I like this. Might incentivize revolutions in those academic types of games.

For the lobbyists involved in promoting such programs, a great point would be that children who partake in video games have markedly better reaction times and visual differentiation skills. [++]
-- daseva, Aug 18 2006

My goodness, if this had been implemented I could have conquered the world by the age of 13. I'd have be a great student as well as an coin-op nut.

[tcarson] wins, boneless victory!
-- Jinbish, Aug 18 2006

i think a good series of games to place in this would probably the arcade games where the controller or light gun is replaced by a keyboard. my personal favorite though would have to be the drum kit simulator that lets me flail around wildly with a pair of wired down drumsticks.
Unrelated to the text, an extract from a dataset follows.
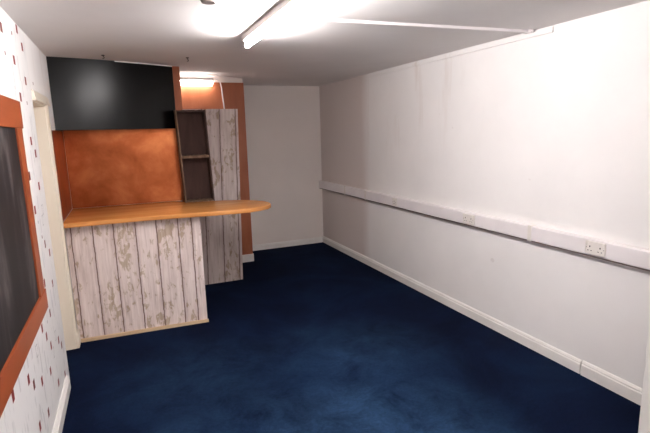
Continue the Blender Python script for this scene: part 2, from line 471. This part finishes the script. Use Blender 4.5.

[bjs], sure tokens could be stolen, but it's easier to control use of the machines when they only work when a proprietary monetary system is used. the main thing you'd have to ask yourself would be why the students would want to steal tokens they could instead use to play games. otherwise they've just spent their quarters on a number of otherwise useless metal disks.
-- tcarson, Aug 18 2006

[BJS] tends to come up with odd objections that have nothing to do with the central premise, and that add to the confusion of the discussion. Yes, tokens could be stolen, but so could quarters. Possession of a stolen token would be evidence of the theft. A token dispensing machine would be much the same as a change-making machine, so that is not an issue.

Tokens would be a must. Teachers could give them away as rewards for good schoolwork, or as tips for classroom assistance. A student given one token would be quite likely to purchase additional tokens. Special colors and imprints could be used to monitor the flow of tokens.

Back on topic: I don't see this raising great quantities of money, and I can see a few people objecting. But what the heck, it would pay for itself at least, and be an interesting experience. [+]
-- baconbrain, Aug 19 2006

The junior high school I attended (grades 7-9) had an arcade for use during lunch period.
-- supercat, Aug 19 2006

My only concern is that I suspect video game arcades are becoming a thing of the past. Large capital investments have to be made to install the devices, and often, new home entertainment technology makes the old devices outdated... Sort of ruins the charm of playing "Street Fighter" when you realize the graphics are worse than the ones on your Gameboy Advance...

For my own selfish reasons, I would prefer a pinball arcade, which does improve hand-eye cooridnation, and does not generally encourage violence in any believable way.
-- ye_river_xiv, Aug 19 2006

The proper way to get money out of schoolkids is to charge them for existing priveleges, not create new ones. For example, charge students a dollar for every day they want to have recess. 50 cents every time they open a text book. Three bucks to ask a teacher a question. A locker that requires a certain amount of coinage to open. A bathroom tax. Bun.